Sem mencionar Fux, que defendeu que “não compete ao STF realizar um juízo político do que é bom ou ruim”, a ministra afirmou que o STF tem o “compromisso” de dar uma resposta à sociedade. “Não há que se inventar normas ad hoc para punir golpistas. Isso também seria autoritarismo e, portanto, uma afronta ao estado democrático de direito. Mas, no Brasil, o que estamos tentando fazer é valer a norma vigente.”

Com esse posicionamento, Cármen Lúcia se alinhou ao relator, Moraes, que descartou a “impunidade” como alternativa para a pacificação do País, e a Dino, para quem os crimes contra a democracia não são sujeitos a anistia.

“O que define a paz que nós sempre devemos buscar não é a existência do esquecimento. Às vezes, a paz se obtém pelo funcionamento adequado das instâncias repressivas do Estado”, defendeu Dino.

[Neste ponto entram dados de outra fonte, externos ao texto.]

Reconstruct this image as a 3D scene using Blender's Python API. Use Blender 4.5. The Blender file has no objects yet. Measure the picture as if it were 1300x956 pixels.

Apesar da condenação pelos cinco crimes, a prisão definitiva de Bolsonaro não ocorre automaticamente. Depois da decisão, começam a contar os prazos para recursos. Caso seja decretado o início imediato do cumprimento da pena, o colegiado vai decidir se Bolsonaro continua em prisão domiciliar ou se será transferido para a penitenciária da Papuda, em Brasília, ou ainda para uma cela especial da Polícia Federal.

No STF, a regra é que o condenado aguarde em liberdade o trânsito em julgado, quando todos os recursos disponíveis à defesa já foram esgotados. Mas, como Bolsonaro já está em prisão domiciliar, é improvável que ele seja liberado até a análise dos recursos.

No caso dos réus que não estão presos, eles podem recorrer em liberdade até a análise de todos os recursos, exceto se for decretada uma prisão provisória para evitar fuga, por exemplo.